In Washington and most other states, the more forgiving rule of comparative negligence is the standard. Under this rule, you can recover for injuries you sustained in an accident that was partially your fault as long as, but for the negligence of another party, the accident would not have occurred. Juries are asked to apportion comparative fault between the plaintiff and defendants, with the injured victim’s compensation being reduced by whatever percentage of fault is assigned to that person.

Here’s how it works:

  • Driver A is driving down the road while exceeding the speed limit.
  • Driver B runs a red light and pulls into the road in front of Driver A, causing a collision.

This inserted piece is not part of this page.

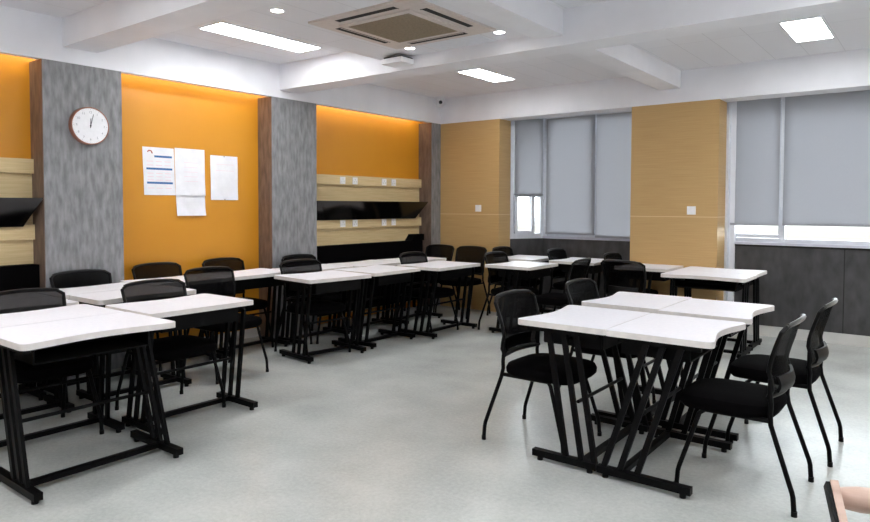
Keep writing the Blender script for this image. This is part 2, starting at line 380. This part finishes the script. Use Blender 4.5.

  • Driver A is seriously injured.
  • Driver B suffers no injury.
  • A jury determines that if Driver A had been traveling at the speed limit, Driver A would have been able to avoid the collision with Driver B.
  • However, had Driver B not run the stop light, the accident would not have occurred.
  • The jury determines that Driver A was 20 percent responsible and Driver B was 80 percent responsible and finds that Driver A’s injuries are worth $200,000.
  • Driver A’s recovery would be reduced by 20 percent to $160,000 under Washington State personal injury law.